Collection entries

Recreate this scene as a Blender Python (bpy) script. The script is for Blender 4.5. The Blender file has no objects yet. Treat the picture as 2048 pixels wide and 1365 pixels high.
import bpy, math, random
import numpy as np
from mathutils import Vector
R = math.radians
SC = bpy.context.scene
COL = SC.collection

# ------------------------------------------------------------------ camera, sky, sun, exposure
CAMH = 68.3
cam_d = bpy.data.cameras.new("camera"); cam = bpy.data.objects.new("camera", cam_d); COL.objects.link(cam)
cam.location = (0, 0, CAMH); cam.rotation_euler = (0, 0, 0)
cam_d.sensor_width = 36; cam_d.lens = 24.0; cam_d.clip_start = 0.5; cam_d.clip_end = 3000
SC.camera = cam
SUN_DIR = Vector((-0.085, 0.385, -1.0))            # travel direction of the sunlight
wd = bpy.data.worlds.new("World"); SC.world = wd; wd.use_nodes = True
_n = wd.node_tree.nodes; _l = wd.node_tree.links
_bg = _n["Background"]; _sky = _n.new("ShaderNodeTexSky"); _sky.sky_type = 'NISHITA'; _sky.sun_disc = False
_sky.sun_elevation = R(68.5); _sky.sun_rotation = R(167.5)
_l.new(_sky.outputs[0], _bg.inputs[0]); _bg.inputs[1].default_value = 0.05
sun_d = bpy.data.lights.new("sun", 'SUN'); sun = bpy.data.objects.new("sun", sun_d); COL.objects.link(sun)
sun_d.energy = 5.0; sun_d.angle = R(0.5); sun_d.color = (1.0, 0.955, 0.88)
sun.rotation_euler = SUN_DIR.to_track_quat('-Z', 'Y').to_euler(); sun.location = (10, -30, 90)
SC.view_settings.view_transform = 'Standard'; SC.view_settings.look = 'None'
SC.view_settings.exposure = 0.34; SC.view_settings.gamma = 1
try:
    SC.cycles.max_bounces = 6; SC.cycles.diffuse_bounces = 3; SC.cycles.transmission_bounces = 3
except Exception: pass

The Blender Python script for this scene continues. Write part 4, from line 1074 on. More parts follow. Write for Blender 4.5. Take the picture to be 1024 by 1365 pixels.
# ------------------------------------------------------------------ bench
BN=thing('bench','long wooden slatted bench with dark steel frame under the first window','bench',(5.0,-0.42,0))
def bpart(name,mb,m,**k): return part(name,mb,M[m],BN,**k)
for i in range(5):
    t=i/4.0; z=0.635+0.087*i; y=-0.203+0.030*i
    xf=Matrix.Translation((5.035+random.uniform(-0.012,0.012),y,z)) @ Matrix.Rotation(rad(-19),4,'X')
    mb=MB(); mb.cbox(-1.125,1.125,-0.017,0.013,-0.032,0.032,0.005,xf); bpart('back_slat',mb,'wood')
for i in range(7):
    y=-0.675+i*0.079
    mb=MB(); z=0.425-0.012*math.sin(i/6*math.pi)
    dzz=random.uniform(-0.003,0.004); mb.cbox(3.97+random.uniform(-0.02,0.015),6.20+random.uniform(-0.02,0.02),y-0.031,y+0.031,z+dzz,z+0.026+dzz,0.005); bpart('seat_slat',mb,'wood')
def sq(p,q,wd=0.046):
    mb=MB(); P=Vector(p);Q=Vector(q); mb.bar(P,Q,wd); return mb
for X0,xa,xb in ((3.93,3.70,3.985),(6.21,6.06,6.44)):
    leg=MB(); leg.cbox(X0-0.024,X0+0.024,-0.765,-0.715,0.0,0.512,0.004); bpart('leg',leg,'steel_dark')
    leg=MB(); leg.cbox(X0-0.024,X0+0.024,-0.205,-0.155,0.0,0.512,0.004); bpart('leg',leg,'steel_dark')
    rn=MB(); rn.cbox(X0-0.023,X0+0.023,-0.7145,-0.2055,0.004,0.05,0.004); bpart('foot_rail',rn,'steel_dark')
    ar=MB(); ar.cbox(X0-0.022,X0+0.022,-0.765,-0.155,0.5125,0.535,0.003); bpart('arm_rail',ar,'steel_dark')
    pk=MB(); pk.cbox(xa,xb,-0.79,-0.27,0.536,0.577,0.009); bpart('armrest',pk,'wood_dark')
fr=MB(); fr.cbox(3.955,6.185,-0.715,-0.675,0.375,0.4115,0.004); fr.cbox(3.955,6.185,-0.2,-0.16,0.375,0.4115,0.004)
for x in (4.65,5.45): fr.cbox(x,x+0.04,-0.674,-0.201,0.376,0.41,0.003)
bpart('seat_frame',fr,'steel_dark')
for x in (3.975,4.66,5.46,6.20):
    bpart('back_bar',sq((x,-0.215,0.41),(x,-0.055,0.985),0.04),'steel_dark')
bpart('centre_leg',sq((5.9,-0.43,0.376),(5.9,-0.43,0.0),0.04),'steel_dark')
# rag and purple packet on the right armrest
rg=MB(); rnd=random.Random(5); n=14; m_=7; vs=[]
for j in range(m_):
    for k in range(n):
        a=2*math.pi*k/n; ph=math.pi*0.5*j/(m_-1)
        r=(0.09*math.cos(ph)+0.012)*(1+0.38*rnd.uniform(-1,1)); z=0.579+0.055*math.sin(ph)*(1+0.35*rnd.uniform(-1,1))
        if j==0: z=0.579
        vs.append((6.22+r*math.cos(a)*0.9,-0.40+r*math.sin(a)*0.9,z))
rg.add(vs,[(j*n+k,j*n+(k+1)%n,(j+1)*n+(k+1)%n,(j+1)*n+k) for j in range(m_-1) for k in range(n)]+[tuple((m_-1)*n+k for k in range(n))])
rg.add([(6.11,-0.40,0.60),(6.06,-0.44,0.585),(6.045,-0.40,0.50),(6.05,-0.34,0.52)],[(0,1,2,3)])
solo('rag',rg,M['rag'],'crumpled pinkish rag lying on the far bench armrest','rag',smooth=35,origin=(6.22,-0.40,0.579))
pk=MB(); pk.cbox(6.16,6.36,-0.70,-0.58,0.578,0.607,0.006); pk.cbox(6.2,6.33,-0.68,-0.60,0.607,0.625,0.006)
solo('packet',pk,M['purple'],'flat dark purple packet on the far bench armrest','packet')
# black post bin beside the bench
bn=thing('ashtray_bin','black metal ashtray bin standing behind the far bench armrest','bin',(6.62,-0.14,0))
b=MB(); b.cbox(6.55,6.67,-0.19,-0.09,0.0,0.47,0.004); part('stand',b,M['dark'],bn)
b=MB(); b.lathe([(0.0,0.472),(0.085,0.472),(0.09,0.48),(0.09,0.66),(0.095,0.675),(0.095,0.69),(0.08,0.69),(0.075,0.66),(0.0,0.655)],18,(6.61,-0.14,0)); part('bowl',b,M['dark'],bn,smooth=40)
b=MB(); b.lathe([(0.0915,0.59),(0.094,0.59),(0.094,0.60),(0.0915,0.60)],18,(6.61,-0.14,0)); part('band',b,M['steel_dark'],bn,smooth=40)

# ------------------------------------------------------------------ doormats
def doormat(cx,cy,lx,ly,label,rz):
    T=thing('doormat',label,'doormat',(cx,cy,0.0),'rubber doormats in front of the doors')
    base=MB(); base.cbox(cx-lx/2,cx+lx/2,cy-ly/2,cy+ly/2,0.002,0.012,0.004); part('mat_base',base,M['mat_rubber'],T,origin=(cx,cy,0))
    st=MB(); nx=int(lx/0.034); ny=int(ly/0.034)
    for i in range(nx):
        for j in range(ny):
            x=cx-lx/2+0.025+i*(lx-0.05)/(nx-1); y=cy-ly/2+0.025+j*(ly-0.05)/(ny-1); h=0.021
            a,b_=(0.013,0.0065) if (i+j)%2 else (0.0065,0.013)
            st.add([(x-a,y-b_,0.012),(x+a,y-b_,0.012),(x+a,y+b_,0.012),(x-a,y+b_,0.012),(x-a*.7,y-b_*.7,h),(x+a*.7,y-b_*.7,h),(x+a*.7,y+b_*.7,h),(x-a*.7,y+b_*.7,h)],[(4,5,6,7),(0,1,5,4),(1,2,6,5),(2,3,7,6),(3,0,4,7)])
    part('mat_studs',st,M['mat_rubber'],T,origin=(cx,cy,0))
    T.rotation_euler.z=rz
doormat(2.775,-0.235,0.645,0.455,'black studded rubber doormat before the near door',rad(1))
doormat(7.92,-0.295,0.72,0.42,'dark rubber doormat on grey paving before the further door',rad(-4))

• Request
Everything from the first line of the material through the line containing "COL = SC.collection" is to be printed exactly; lines after that are to be left out.

• Result
Recreate this scene as a Blender Python (bpy) script. The script is for Blender 4.5. The Blender file has no objects yet. Treat the picture as 2048 pixels wide and 1365 pixels high.
import bpy, math, random
import numpy as np
from mathutils import Vector
R = math.radians
SC = bpy.context.scene
COL = SC.collection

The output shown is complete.